Lembro dos detalhes do nascimento delas, de cada uma, e toda vez que a memória de velho me coloca à parede eu paro, respiro e me retornam cada instantezinho.
Sempre fui um pouco doido, ia às apresentações de ballet e fazia os gestos juntos, jogava bola, levava-as comigo sempre juntos, acho que cansaram... É possível terem cansado de mim?
Outro dia declamei que precisava me dar mais a elas, a nº 2 disse, não precisa não papito...
Eu nunca desejei solidão de minhas filhas, passo todo o tempo pensando nelas, como estão, que fazem, se alimentaram, precisam de mim, e as lágrimas teimam em me desobedecer e rolarem cada vez mais rápidas.

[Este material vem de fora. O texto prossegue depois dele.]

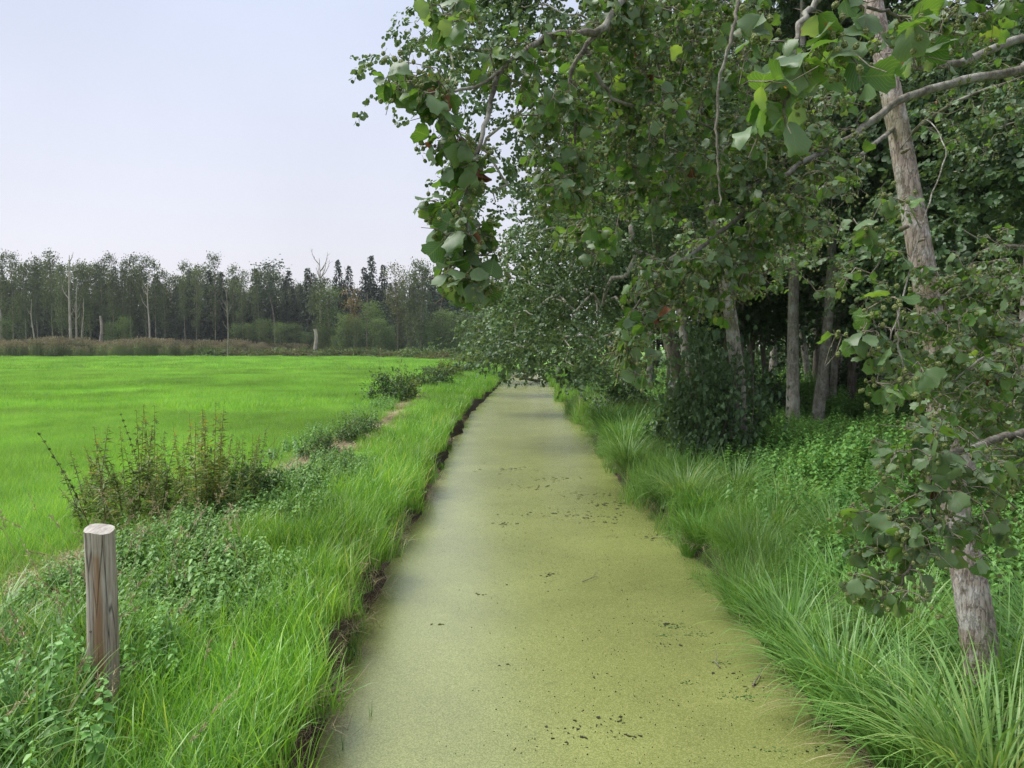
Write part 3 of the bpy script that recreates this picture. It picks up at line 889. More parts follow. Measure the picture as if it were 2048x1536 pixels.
# small tuft standing in the duckweed and two shoots near the meadow side
g_ = G(1378, 1112, 0)
n = 150
a = R.uniform(0, 6.28, n); r = .09 * np.sqrt(R.random(n))
V, F, A = blades(np.stack([r * np.cos(a), r * np.sin(a), np.full(n, -.03)], -1), R.uniform(.14, .34, n), R.uniform(.005, .009, n), a, R.uniform(.1, .5, n), R.uniform(.5, 1.2, n), 4)
o = obj('grass_tuft', mk_mesh('grass_tuft', V, F, {'var': A * .5}, M['bank'])); o.location = g_
tag(o, 'small dark green tuft standing in the duckweed near the wooded bank', 'grass tuft')
for px, py, lab in ((740, 1432, 'thin green shoot rising from the duckweed near the muddy edge'), (686, 1500, 'thin green shoot nearest the bottom edge of the water')):
    g_ = G(px, py, 0)
    n = 6
    V, F, A = blades(np.stack([R.normal(0, .006, n), R.normal(0, .006, n), np.full(n, -.02)], -1), R.uniform(.10, .19, n), R.uniform(.004, .006, n), R.uniform(0, 6.28, n), .05, R.uniform(.15, .6, n), 4)
    o = obj('water_shoot', mk_mesh('water_shoot', V, F, {'var': A * .3}, M['bank'])); o.location = g_
    tag(o, lab, 'water plant', 'shoots standing in the duckweed')

# ------------------------------------------------------------------ floating debris
mdeb = plain('wet_debris', [(.3, (.012, .014, .008)), (.7, (.04, .04, .02))], .4, .4, 30)
malg = plain('algae', [(.3, (.05, .10, .03)), (.7, (.10, .17, .045))], .6, .3, 60)


def flecks(centres, per, spread, size, z, mat, name):
    V, F = [], []
    n = 0
    for (px, py), s_ in centres:
        c = G(px, py, 0)
        for _ in range(int(per * s_)):
            q = c + np.array([R.normal(0, spread * s_ * 1.8), R.normal(0, spread * s_), 0]) * max(1, c[1] / 9)
            k = 6
            th = np.sort(R.uniform(0, 6.28, k))
            ang = R.uniform(0, PI); rr = size * R.uniform(.3, 1.5) * max(.8, c[1] / 8)
            el = R.uniform(.25, .8)
            p_ = np.stack([np.cos(th) * rr, np.sin(th) * rr * el], -1) * R.uniform(.6, 1.2, (k, 1))
            ro = np.array([[math.cos(ang), -math.sin(ang)], [math.sin(ang), math.cos(ang)]])
            p_ = p_ @ ro
            z_ = z + R.uniform(0, .006)
            top = np.concatenate([q[:2] + p_, np.full((k, 1), z_)], 1)
            bot = np.concatenate([q[:2] + p_ * 1.05, np.full((k, 1), -.01)], 1)
            V.append(np.vstack([top, bot]))
            F.append((np.arange(k)[None] + n, np.stack([np.arange(k), np.arange(k) + k, (np.arange(k) + 1) % k + k, (np.arange(k) + 1) % k], -1) + n))
            n += 2 * k
    return obj(name, mk_mesh(name, np.concatenate(V), [np.concatenate([f[0] for f in F]), np.concatenate([f[1] for f in F])], None, mat, False))


big = [((1150, 1470), 1.3), ((1190, 1455), .8), ((1240, 1440), .7), ((1330, 1290), .6), ((1500, 1365), .9), ((1450, 1350), .5), ((1100, 1150), .8), ((1130, 1030), 2.2), ((1190, 1040), 2), ((1110, 958), 1.4), ((1170, 990), 1.6),
       ((1060, 975), 1.2), ((1320, 1075), 1.3), ((1010, 1050), 1), ((1230, 1010), 1.5), ((1340, 1250), .6), ((1250, 1470), .7), ((1640, 1500), .5), ((1020, 940), 1.5), ((1200, 1350), .4), ((880, 1250), .3), ((960, 1190), .5), ((1010, 1330), .3)]
o = flecks(big, 14, .07, .02, .004, mdeb, 'floating_debris')
tag(o, 'dark plant scraps floating in loose clusters on the duckweed', 'debris', None, 'stuff')
o = flecks([((R.uniform(700, 1700) * .5 + .5 * R.uniform(1000, 1700), R.uniform(800, 1536)), 1.0) for _ in range(900)], 1.2, .1, .0065, .004, mdeb, 'floating_specks')
tag(o, 'scattered dark specks on the duckweed surface', 'debris', None, 'stuff')
o = flecks([((1345, 1252), 1.2), ((1325, 1270), .8), ((1390, 1268), 1), ((1470, 1390), 1.6), ((1550, 1505), .9), ((1440, 1325), .6), ((1375, 1365), .5), ((1500, 1395), .8)], 26, .045, .014, .003, malg, 'algae_patches')
tag(o, 'bluish green algae patches in the duckweed near the wooded bank', 'algae', None, 'stuff')
for (x0, y0, x1, y1, r_, lab) in ((1165, 1163, 1195, 1152, .006, 'straight twig floating on the duckweed in mid-channel'), (1440, 1335, 1425, 1322, .007, 'short dark stick poking out of the duckweed near the algae'), (1505, 1372, 1520, 1348, .009, 'forked dark stick standing out of the duckweed by the sedges'),
                                  (1305, 1075, 1350, 1078, .005, 'thin twig floating beside the small waterside tuft'), (1130, 775, 1075, 772, .03, 'crooked branch floating at the far end of the ditch')):
    a, b = G(x0, y0, .012), G(x1, y1, .02)
    mb = MB()
    mid = (a + b) / 2 + np.array([0, R.normal(0, .02), .012])
    tube(mb, spline([a, mid, b], 6), np.linspace(r_, r_ * .5, 6), 5)
    c = mid
    tube(mb, spline([c, c + (b - a) * .25 + [.03, .0, .05], c + (b - a) * .4 + [.02, .05, .09]], 4), np.linspace(r_ * .6, r_ * .3, 4), 4)
    o = obj('floating_twig', mb.mesh('floating_twig', M['darkbark']))
    tag(o, lab, 'twig', 'twigs on the water')

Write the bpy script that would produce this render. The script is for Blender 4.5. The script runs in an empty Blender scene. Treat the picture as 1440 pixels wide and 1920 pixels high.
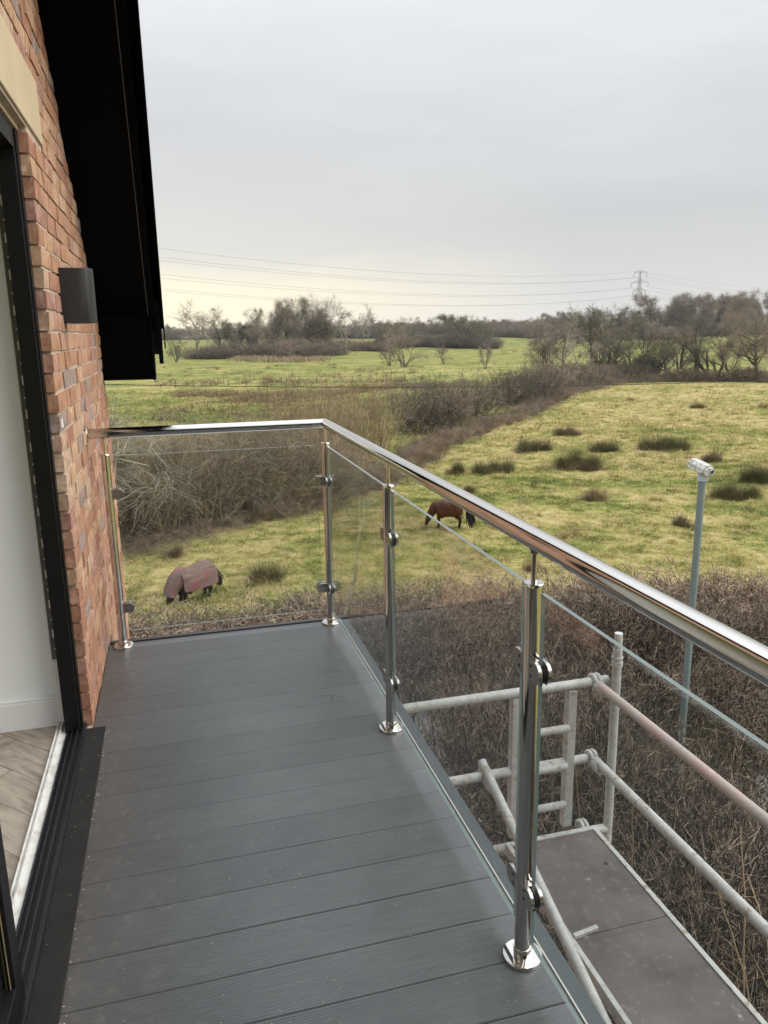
import bpy, math, random
import numpy as np
from mathutils import Vector, Matrix, noise
R = math.radians
rnd = random.Random(7)
rng = np.random.default_rng(11)
scn = bpy.context.scene
col = scn.collection

# ------------------------------------------------------------------ camera
CX, CY, CZ = -0.7533, -3.9236, 1.5483          # deck top is z = 0
YAW, PITCH, ROLL, FPX = 0.2648, 0.2281, -0.0152, 1441.1
fw = Vector((math.sin(YAW)*math.cos(PITCH), math.cos(YAW)*math.cos(PITCH), -math.sin(PITCH)))
rt = Vector((math.cos(YAW), -math.sin(YAW), 0))
up = rt.cross(fw)
r2 = math.cos(ROLL)*rt + math.sin(ROLL)*up
u2 = -math.sin(ROLL)*rt + math.cos(ROLL)*up
cam_d = bpy.data.cameras.new('camera')
cam = bpy.data.objects.new('camera', cam_d)
col.objects.link(cam)
M = Matrix((r2, u2, -fw)).transposed().to_4x4()
M.translation = Vector((CX, CY, CZ))
cam.matrix_world = M
cam_d.sensor_fit = 'VERTICAL'
cam_d.sensor_height = 36
cam_d.lens = FPX/1920*36
cam_d.clip_start = 0.02
cam_d.clip_end = 12000
scn.camera = cam

# ------------------------------------------------------------------ world, sun, exposure
scn.view_settings.view_transform = 'Standard'
scn.view_settings.look = 'None'
scn.view_settings.gamma = 1
scn.view_settings.exposure = 0.95
SUN_EL, SUN_AZ = R(38), R(105)                 # azimuth from +y towards +x
wd = bpy.data.worlds.new('World')
scn.world = wd
wd.use_nodes = True
nt = wd.node_tree
nt.nodes.clear()
def N(nt, t, **k):
    n = nt.nodes.new(t)
    for a, b in k.items():
        if a == 'inp':
            for i, v in b.items():
                n.inputs[i].default_value = v
        else:
            setattr(n, a, b)
    return n
def ramp(nt, fac, stops, interp='LINEAR'):
    n = nt.nodes.new('ShaderNodeValToRGB')
    n.color_ramp.interpolation = interp
    while len(n.color_ramp.elements) < len(stops):
        n.color_ramp.elements.new(0.5)
    for e, (p, c) in zip(n.color_ramp.elements, stops):
        e.position = p
        e.color = (*c, 1) if len(c) == 3 else c
    nt.links.new(fac, n.inputs[0])
    return n.outputs[0]
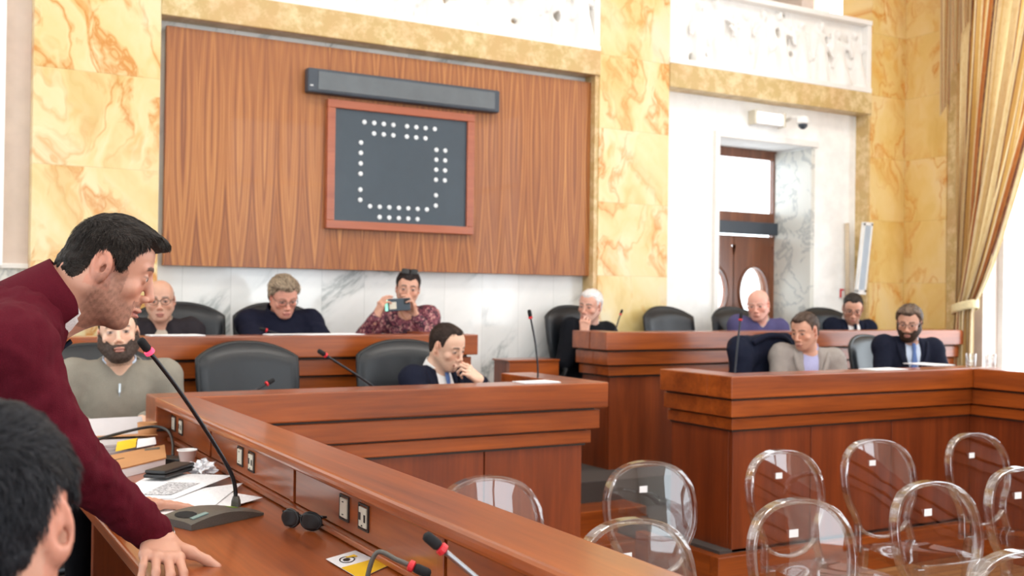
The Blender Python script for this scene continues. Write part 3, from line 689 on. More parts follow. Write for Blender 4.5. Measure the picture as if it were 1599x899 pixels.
tag(t, 'lower white sheet touched by the leaning man\'s far hand', 'paper')
t = thing('glasses_case', (.73, 3.36, ZD), 'flat black case lying on the printed sheet', 'case'); q = Matrix.Rotation(35 * D2R, 4, 'Z')
def obox(cx_, cy_, cz, sx, sy, sz, ang):
    m = M(); m.box(-sx / 2, sx / 2, -sy / 2, sy / 2, 0, sz); c, s = math.cos(ang * D2R), math.sin(ang * D2R)
    m.v = [(cx_ + x * c - y * s, cy_ + x * s + y * c, cz + z) for x, y, z in m.v]; return m
part('lower_shell', obox(.728, 3.365, ZD + .020, .185, .075, .012, 48), 'black_plastic', t, .005, seg=3); part('upper_shell', obox(.728, 3.365, ZD + .0325, .18, .070, .012, 48), 'black_plastic', t, .006, seg=3)
t = thing('tissue', (.84, 3.40, ZD), 'crumpled white paper tissue beside the black case', 'tissue')
rg = random.Random(3); m = M(); nn = 22
def crump(a, b):
    th = a * 2 * math.pi; ph = b * math.pi; rr = .027 * (1 + .45 * math.sin(5 * th + 3 * ph) * math.sin(4 * ph + 1) + .25 * math.sin(9 * th - 7 * ph))
    return (.838 + rr * 1.25 * math.sin(ph) * math.cos(th), 3.405 + rr * 1.5 * math.sin(ph) * math.sin(th), ZD + .022 + rr * .8 * math.cos(ph))
part('crumpled_paper', m.grid(26, 16, crump), 'paper', t)
t = thing('plastic_cup', (.84, 3.62, ZD), 'small white plastic cup beside the near ledge sockets', 'cup')
part('cup_wall', M().lathe([(.019, 0), (.021, .002), (.030, .050), (.033, .051), (.033, .054), (.029, .054), (.019, .004)], (.838, 3.62, ZD), 24), 'white_plastic', t, smooth=True)
part('lip', M().tube([(.838 + .032 * math.cos(a), 3.62 + .032 * math.sin(a), ZD + .053) for a in [2 * math.pi * i / 24 for i in range(24)]], .0025, 6, closed=True), 'white_plastic', t, smooth=True)
t = thing('folder_stack', (.68, 3.75, ZD), 'brown cardboard folder lying on a thick block of white pages', 'folder')
def qslab(pts, z0, z1):
    m = M(); m.v = [(x, y, z0) for x, y in pts] + [(x, y, z1) for x, y in pts]; m.f = [(3, 2, 1, 0), (4, 5, 6, 7)] + [(i, (i + 1) % 4, 4 + (i + 1) % 4, 4 + i) for i in range(4)]; return m
FP = [(.50, 3.36), (.77, 3.62), (.83, 3.93), (.56, 3.70)]
part('pages', qslab([(x * .98 + .013, y * .985 + .055) for x, y in FP], ZD, ZD + .028), 'paper', t, .001); part('cover', qslab(FP, ZD + .028, ZD + .033), 'kraft', t, .001)
part('cover_slot', qslab([(.60, 3.62), (.645, 3.66), (.643, 3.668), (.598, 3.628)], ZD + .033, ZD + .0335), 'socket_dark', t); part('label_tab', qslab([(.735, 3.80), (.79, 3.82), (.80, 3.87), (.745, 3.85)], ZD + .033, ZD + .0338), 'mic_grey', t)
t = thing('flyer', (.74, 3.95, ZD), 'yellow and white folded flyer behind the brown folder', 'flyer')
part('yellow_half', quadm([(.64, 3.80), (.72, 3.88), (.76, 4.04), (.68, 3.97)], lambda u, v: ZD + .036 + .02 * math.sin(v * 3.1))[0], 'yellow_card', t, solid=.0008); part('white_half', quadm([(.72, 3.86), (.80, 3.93), (.815, 4.05), (.76, 4.04)], lambda u, v: ZD + .036 + .016 * math.sin(v * 3.1))[0], 'paper', t, solid=.0008)
t = thing('magazine_stack', (.66, 4.08, ZD), 'pile of white magazines under a black cable', 'magazines')
for i in range(3): part('magazine', obox(.66 + .006 * i, 4.06 + .01 * i, ZD + .012 * i, .26, .17, .0115, 14 + 3 * i), 'folder_grey', t, .002)
t = thing('document_folder', (.66, 4.3, ZD), 'open lilac grey folder tilted before the bearded man in the grey jumper', 'folder')
part('back_cover', quadm([(.50, 4.22), (.83, 4.26), (.83, 4.36), (.50, 4.34)], lambda u, v: ZD + .003 + .085 * v)[0], 'folder_grey', t, solid=.004); part('front_cover', quadm([(.50, 4.22), (.83, 4.24), (.84, 4.10), (.52, 4.14)], lambda u, v: ZD + .036 + .01 * v)[0], 'kraft', t, solid=.003)
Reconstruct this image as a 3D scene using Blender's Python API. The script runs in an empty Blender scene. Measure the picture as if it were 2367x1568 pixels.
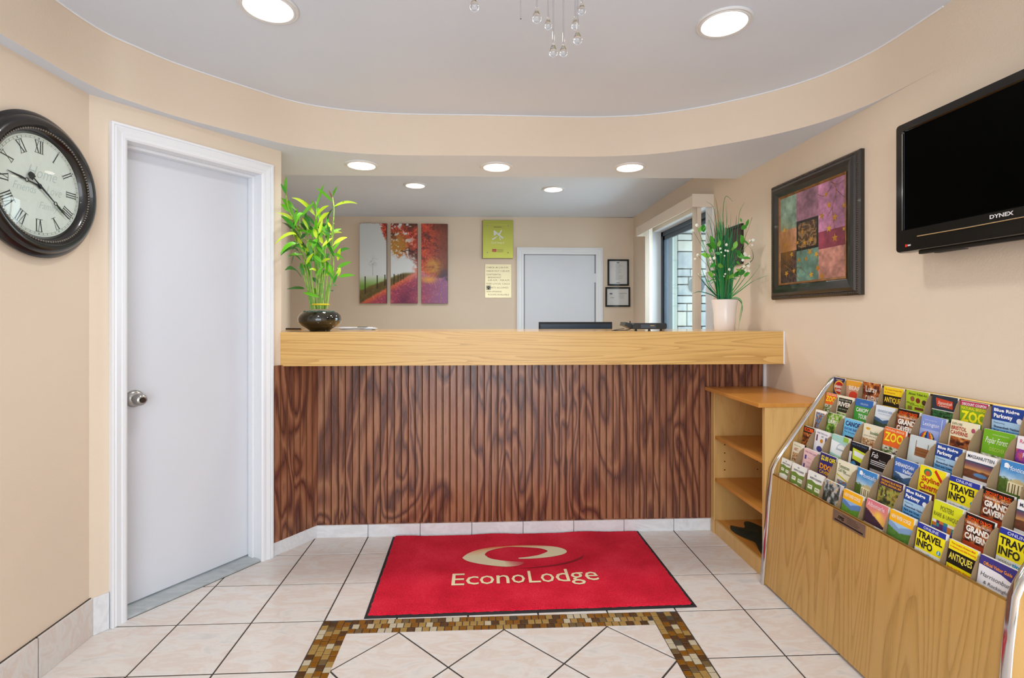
import bpy, bmesh, math, random
import numpy as np
from mathutils import Vector, Matrix
random.seed(7)
S = bpy.context.scene
COL = S.collection
PI = math.pi

# ------------------------------------------------------------------ camera
cam_d = bpy.data.cameras.new('camera')
cam = bpy.data.objects.new('camera', cam_d)
COL.objects.link(cam)
cam.location = (0, 0, 1.28)
cam.rotation_euler = (PI / 2, 0, -0.0465)
cam_d.sensor_width = 36
cam_d.lens = 1165.78 / 2367 * 36
cam_d.shift_x = (1183.5 - 1168.89) / 2367
cam_d.shift_y = -(784 - 732.79) / 2367
cam_d.clip_start = 0.02
S.camera = cam

# ------------------------------------------------------------------ world, lights, exposure
W = bpy.data.worlds.new('sky')
S.world = W
W.use_nodes = True
W.node_tree.nodes['Background'].inputs[0].default_value = (0.80, 0.90, 1.0, 1)
W.node_tree.nodes['Background'].inputs[1].default_value = 2.7
S.view_settings.view_transform = 'Standard'
S.view_settings.look = 'None'
S.view_settings.exposure = -0.05
S.view_settings.gamma = 1.0
S.view_settings.use_curve_mapping = False
S.cycles.max_bounces = 10
S.cycles.diffuse_bounces = 6
S.cycles.sample_clamp_indirect = 4.0
CAN_W = 4.2        # watts of each recessed lamp
LENS_E = 7.0
def area_light(name, loc, rot, sx, sy, power, color):
    d = bpy.data.lights.new(name, 'AREA'); d.shape = 'RECTANGLE'; d.size = sx; d.size_y = sy
    d.energy = power; d.color = color
    o = bpy.data.objects.new(name, d); o.location = loc; o.rotation_euler = rot
    COL.objects.link(o)
    return o
# daylight through the entrance glazing behind the camera and through the office window
area_light('entrance_daylight', (0.0, -2.05, 1.25), (PI / 2, 0, 0), 2.6, 2.2, 55, (0.90, 0.95, 1.0))
area_light('office_window_daylight', (2.3, 4.4, 1.65), (PI / 2, 0, PI / 2), 1.2, 1.1, 34, (0.86, 0.93, 1.0))

# ------------------------------------------------------------------ colour and materials
def lin(c):
    return tuple(x / 12.92 if x <= 0.04045 else ((x + 0.055) / 1.055) ** 2.4 for x in c)
def hx(h):
    h = h.lstrip('#')
    return tuple(int(h[i:i + 2], 16) / 255 for i in (0, 2, 4))
def L4(h):
    return (*lin(hx(h)), 1.0)
_M = {}
def base_mat(name):
    m = bpy.data.materials.new(name); m.use_nodes = True
    nt = m.node_tree
    return m, nt, nt.nodes['Principled BSDF']
def node(nt, t, **kw):
    n = nt.nodes.new(t)
    for k, v in kw.items():
        setattr(n, k, v)
    return n
def ramp(nt, stops, interp='LINEAR'):
    r = nt.nodes.new('ShaderNodeValToRGB'); cr = r.color_ramp; cr.interpolation = interp
    while len(cr.elements) < len(stops):
        cr.elements.new(0.5)
    for e, (p, c) in zip(cr.elements, stops):
        e.position = p; e.color = L4(c)
    return r
def plain(name, color, rough=0.5, metal=0.0, coat=0.0, spec=None, emit=None):
    if name in _M: return _M[name]
    m, nt, b = base_mat(name)
    b.inputs['Base Color'].default_value = L4(color)
    b.inputs['Roughness'].default_value = rough
    b.inputs['Metallic'].default_value = metal
    b.inputs['Coat Weight'].default_value = coat
    if spec is not None: b.inputs['Specular IOR Level'].default_value = spec
    if emit:
        b.inputs['Emission Color'].default_value = L4(emit[0]); b.inputs['Emission Strength'].default_value = emit[1]
    _M[name] = m
    return m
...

Meus minutos são de orações, é voltei a rezar...
Gostaria mesmo é que elas estivessem aqui... Olhando com aqueles olhinhos animados e a perguntar qual bagunça faria para o almoço ou jantar... Sempre costumamos a cozinhar juntos, era momento nosso, único...
Queria falar tanto, dizer o quanto eu as amo, o quanto sinto falta daquelas menininhas que iam comigo às reuniões da igreja, as apresentações do grupo de teatro, as minhas incursões às artes... Com quem eu partilhava minhas lágrimas e minha vida... Jamais lhes escondi meus segredos, minas dores, meus amores...
Onde estão minhas crianças?!
Eu estou talvez me sentindo só... Talvez os cachorros não sejam tão boa companhia assim...
Minha respiração, minha pele, meu coração... Envelhecem...
Hoje sou órfão... Um órfão maior, bem maior!